Set task: Would you transcribe the listing that follows, character for character, and omit its images?

Data excerpt:
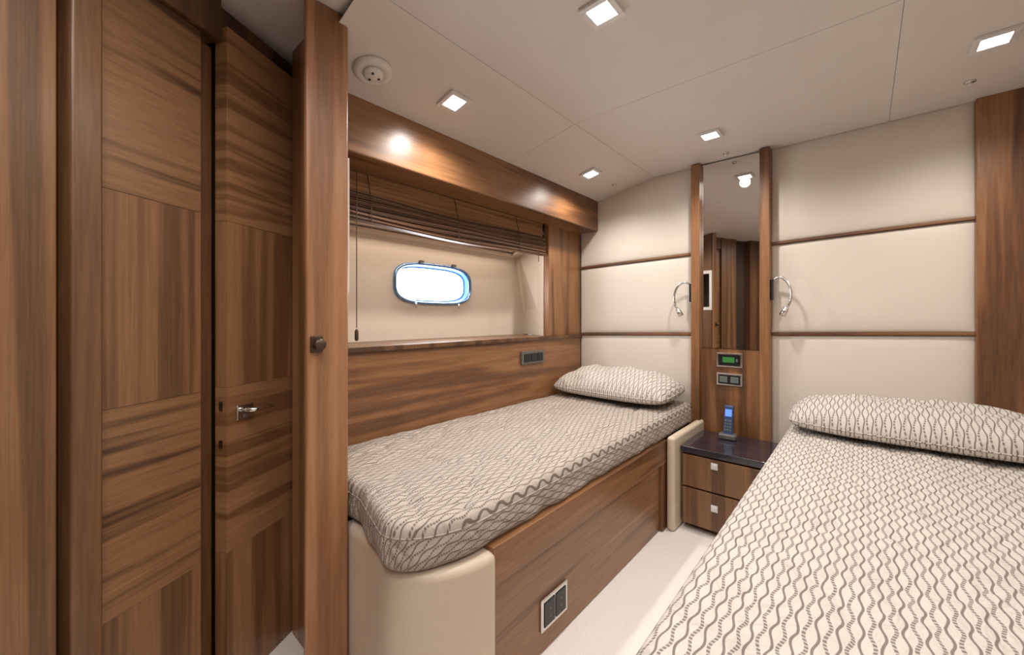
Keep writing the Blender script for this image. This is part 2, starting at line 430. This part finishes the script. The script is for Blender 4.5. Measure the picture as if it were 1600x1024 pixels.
for zz,h_ in ((-.235,.012),(-.335,.010)):
    obj('latch_plate',MB().boxT(TD,(-.002,.0),(-.024,-.014),(zz-h_,zz+h_)),BRONZE,d2)

# ------------------------------------------------------------------ left bed
bd=thing('single_bed',W(-1.08,1.4,-1),'walnut single bed base with cream leather corners under the porthole','bed')
obj('base',MB().box(-1.448,-.735,.73,D-.005,-1,-.588).box(-1.448,-1.14,.545,.73,-1,-.588),WY,bd)
obj('side_rail',MB().box(-.745,-.698,.715,1.90,-.685,-.582),WY,bd,bevel=.004)
obj('front_panel',MB().box(-.735,-.716,.715,1.84,-.998,-.688),WY,bd,bevel=.0015)
obj('end_post',MB().box(-.735,-.700,1.842,1.90,-.998,-.686),WZ,bd,bevel=.002)
bol=[(-1.135,.531),(-1.03,.535),(-.97,.530),(-.90,.515)]
for k in range(9):
    t=math.pi/2*k/8; bol.append((-.845+.157*math.sin(t), .725-.222*math.cos(t)))
bol+=[(-.75,.727),(-.80,.727),(-1.135,.727)]
obj('corner_bolster',MB().prism(bol,-1,-.590),LEATHER2,bd,bevel=.024,seg=6,label='rounded cream leather corner at the foot')
obj('corner_bolster',MB().box(-.695,-.656,1.872,D-.004,-1,-.560),LEATHER2,bd,bevel=.018,seg=5,label='cream leather corner at the head')

def mattress(name,xw,xf,foot,yh,zb,zt,r,amp,seedv,mat,NX=70,NY=150):
    """grid top with rounded border + skirt; foot(x) gives the foot line"""
    m=MB()
    def spacing(k,nk):
        t=k/nk; return t*.45+.55*(.5-.5*math.cos(math.pi*t))
    xs=[xw+(xf-xw)*spacing(i,NX) for i in range(NX+1)]
    B=[(x,foot(x)) for x in xs]
    def dist(x,y):
        dd=min(abs(x-xw)+0*y, abs(xf-x), abs(yh-y))
        for (p,q) in zip(B[:-1],B[1:]):
            if abs(p[0]-x)>r*2+.05: continue
            ax,ay=p; bx,by=q; L=(bx-ax)**2+(by-ay)**2
            t=max(0,min(1,((x-ax)*(bx-ax)+(y-ay)*(by-ay))/L)); dd=min(dd,math.hypot(x-ax-t*(bx-ax),y-ay-t*(by-ay)))
        return dd
    idx={}
    for i,x in enumerate(xs):
        y0=foot(x)
        for j in range(NY+1):
            y=y0+(yh-y0)*spacing(j,NY)
            dd=dist(x,y)
            if i in (0,NX) or j in (0,NY): dd=0
            zz=zt
            if dd<r: zz=zt-r*(1-math.sqrt(max(0,1-(1-dd/r)**2)))
            w=min(1,dd/(r*1.5))
            nv=noise.noise(Vector((x*5+seedv,y*4,0)))*1.0+noise.noise(Vector((x*14+seedv,y*11,3)))*.45
            cr=abs(noise.noise(Vector((x*7+y*3+seedv,y*2.2-x*2,5))))
            nv+=-.9*max(0,1-cr/.10)
            cr=abs(noise.noise(Vector((x*4-y*5+seedv,y*5+x*2,9))))
            nv+=-.6*max(0,1-cr/.08)
            zz+=amp*nv*w
            idx[i,j]=len(m.v); m.v.append(W(x,y,zz)); m.uv[idx[i,j]]=(S*x,S*y)
    for i in range(NX):
        for j in range(NY): m.f.append((idx[i,j],idx[i+1,j],idx[i+1,j+1],idx[i,j+1]))
    loop=[idx[i,0] for i in range(NX+1)]+[idx[NX,j] for j in range(1,NY+1)]+[idx[i,NY] for i in range(NX-1,-1,-1)]+[idx[0,j] for j in range(NY-1,0,-1)]
    L=len(loop); rows=[loop]
    ht=(zt-r)-zb; P=[Vector(m.v[q]) for q in loop]; UV=[m.uv[q] for q in loop]
    nr=9
    for rr in range(1,nr+1):
        t=rr/nr; row=[]
        for k in range(L):
            a=P[(k-1)%L]; b_=P[(k+1)%L]; tn=(b_-a); tn.z=0; tn.normalize(); nm=Vector((tn.y,-tn.x,0))
            bul=.004*math.sin(math.pi*t)-.010*max(0,t-.8)/.2 + .010*t*noise.noise(Vector((P[k].x*12+seedv,P[k].y*12,t*1.5)))
            p=P[k]+nm*bul; p.z=P[k].z-ht*S*t
            row.append(len(m.v)); m.v.append(p); dr=ht*S*t+.3*r
            m.uv[len(m.v)-1]=(UV[k][0]+nm.x*dr,UV[k][1]+nm.y*dr)
        rows.append(row)
    for a,b_ in zip(rows[:-1],rows[1:]):
        for k in range(L): m.f.append((a[k],a[(k+1)%L],b_[(k+1)%L],b_[k]))
    m.f.append(tuple(rows[-1]))
    o=obj(name,m,mat,smooth=True)
    edge=[P[k]+Vector((0,0,-.004)) for k in range(0,L,2)]; edge.append(edge[0])
    pm=MB().tube(edge,.0024,6,cap=False); pm.uv={k:(p[0],p[1]) for k,p in enumerate(pm.v)}
    obj('piping',pm,mat,o,smooth=True)
    return o,P
def footL(x):
    if x<-1.05: return .545
    if x<-.84: return .545+(.488-.545)*((x+1.05)/.21)
    t=(x+.84)/.130
    t=min(1,max(0,t)); return .488+.222*(1-math.sqrt(max(0,1-t**2.0)))
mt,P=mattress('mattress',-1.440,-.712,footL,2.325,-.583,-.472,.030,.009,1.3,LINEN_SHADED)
tag(mt,'mattress in chain patterned cover with shade put into its colour on the walnut bed under the porthole','mattress')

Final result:
Keep writing the Blender script for this image. This is part 2, starting at line 430. This part finishes the script. The script is for Blender 4.5. Measure the picture as if it were 1600x1024 pixels.
for zz,h_ in ((-.235,.012),(-.335,.010)):
    obj('latch_plate',MB().boxT(TD,(-.002,.0),(-.024,-.014),(zz-h_,zz+h_)),BRONZE,d2)

# ------------------------------------------------------------------ left bed
bd=thing('single_bed',W(-1.08,1.4,-1),'walnut single bed base with cream leather corners under the porthole','bed')
obj('base',MB().box(-1.448,-.735,.73,D-.005,-1,-.588).box(-1.448,-1.14,.545,.73,-1,-.588),WY,bd)
obj('side_rail',MB().box(-.745,-.698,.715,1.90,-.685,-.582),WY,bd,bevel=.004)
obj('front_panel',MB().box(-.735,-.716,.715,1.84,-.998,-.688),WY,bd,bevel=.0015)
obj('end_post',MB().box(-.735,-.700,1.842,1.90,-.998,-.686),WZ,bd,bevel=.002)
bol=[(-1.135,.531),(-1.03,.535),(-.97,.530),(-.90,.515)]
for k in range(9):
    t=math.pi/2*k/8; bol.append((-.845+.157*math.sin(t), .725-.222*math.cos(t)))
bol+=[(-.75,.727),(-.80,.727),(-1.135,.727)]
obj('corner_bolster',MB().prism(bol,-1,-.590),LEATHER2,bd,bevel=.024,seg=6,label='rounded cream leather corner at the foot')
obj('corner_bolster',MB().box(-.695,-.656,1.872,D-.004,-1,-.560),LEATHER2,bd,bevel=.018,seg=5,label='cream leather corner at the head')

def mattress(name,xw,xf,foot,yh,zb,zt,r,amp,seedv,mat,NX=70,NY=150):
    """grid top with rounded border + skirt; foot(x) gives the foot line"""
    m=MB()
    def spacing(k,nk):
        t=k/nk; return t*.45+.55*(.5-.5*math.cos(math.pi*t))
    xs=[xw+(xf-xw)*spacing(i,NX) for i in range(NX+1)]
    B=[(x,foot(x)) for x in xs]
    def dist(x,y):
        dd=min(abs(x-xw)+0*y, abs(xf-x), abs(yh-y))
        for (p,q) in zip(B[:-1],B[1:]):
            if abs(p[0]-x)>r*2+.05: continue
            ax,ay=p; bx,by=q; L=(bx-ax)**2+(by-ay)**2
            t=max(0,min(1,((x-ax)*(bx-ax)+(y-ay)*(by-ay))/L)); dd=min(dd,math.hypot(x-ax-t*(bx-ax),y-ay-t*(by-ay)))
        return dd
    idx={}
    for i,x in enumerate(xs):
        y0=foot(x)
        for j in range(NY+1):
            y=y0+(yh-y0)*spacing(j,NY)
            dd=dist(x,y)
            if i in (0,NX) or j in (0,NY): dd=0
            zz=zt
            if dd<r: zz=zt-r*(1-math.sqrt(max(0,1-(1-dd/r)**2)))
            w=min(1,dd/(r*1.5))
            nv=noise.noise(Vector((x*5+seedv,y*4,0)))*1.0+noise.noise(Vector((x*14+seedv,y*11,3)))*.45
            cr=abs(noise.noise(Vector((x*7+y*3+seedv,y*2.2-x*2,5))))
            nv+=-.9*max(0,1-cr/.10)
            cr=abs(noise.noise(Vector((x*4-y*5+seedv,y*5+x*2,9))))
            nv+=-.6*max(0,1-cr/.08)
            zz+=amp*nv*w
            idx[i,j]=len(m.v); m.v.append(W(x,y,zz)); m.uv[idx[i,j]]=(S*x,S*y)
    for i in range(NX):
        for j in range(NY): m.f.append((idx[i,j],idx[i+1,j],idx[i+1,j+1],idx[i,j+1]))
    loop=[idx[i,0] for i in range(NX+1)]+[idx[NX,j] for j in range(1,NY+1)]+[idx[i,NY] for i in range(NX-1,-1,-1)]+[idx[0,j] for j in range(NY-1,0,-1)]
    L=len(loop); rows=[loop]
    ht=(zt-r)-zb; P=[Vector(m.v[q]) for q in loop]; UV=[m.uv[q] for q in loop]
    nr=9
    for rr in range(1,nr+1):
        t=rr/nr; row=[]
        for k in range(L):
            a=P[(k-1)%L]; b_=P[(k+1)%L]; tn=(b_-a); tn.z=0; tn.normalize(); nm=Vector((tn.y,-tn.x,0))
            bul=.004*math.sin(math.pi*t)-.010*max(0,t-.8)/.2 + .010*t*noise.noise(Vector((P[k].x*12+seedv,P[k].y*12,t*1.5)))
            p=P[k]+nm*bul; p.z=P[k].z-ht*S*t
            row.append(len(m.v)); m.v.append(p); dr=ht*S*t+.3*r
            m.uv[len(m.v)-1]=(UV[k][0]+nm.x*dr,UV[k][1]+nm.y*dr)
        rows.append(row)
    for a,b_ in zip(rows[:-1],rows[1:]):
        for k in range(L): m.f.append((a[k],a[(k+1)%L],b_[(k+1)%L],b_[k]))
    m.f.append(tuple(rows[-1]))
    o=obj(name,m,mat,smooth=True)
    edge=[P[k]+Vector((0,0,-.004)) for k in range(0,L,2)]; edge.append(edge[0])
    pm=MB().tube(edge,.0024,6,cap=False); pm.uv={k:(p[0],p[1]) for k,p in enumerate(pm.v)}
    obj('piping',pm,mat,o,smooth=True)
    return o,P
def footL(x):
    if x<-1.05: return .545
    if x<-.84: return .545+(.488-.545)*((x+1.05)/.21)
    t=(x+.84)/.130
    t=min(1,max(0,t)); return .488+.222*(1-math.sqrt(max(0,1-t**2.0)))
mt,P=mattress('mattress',-1.440,-.712,footL,2.325,-.583,-.472,.030,.009,1.3,LINEN_SHADED)
tag(mt,'mattress in chain patterned cover with shade put into its colour on the walnut bed under the porthole','mattress')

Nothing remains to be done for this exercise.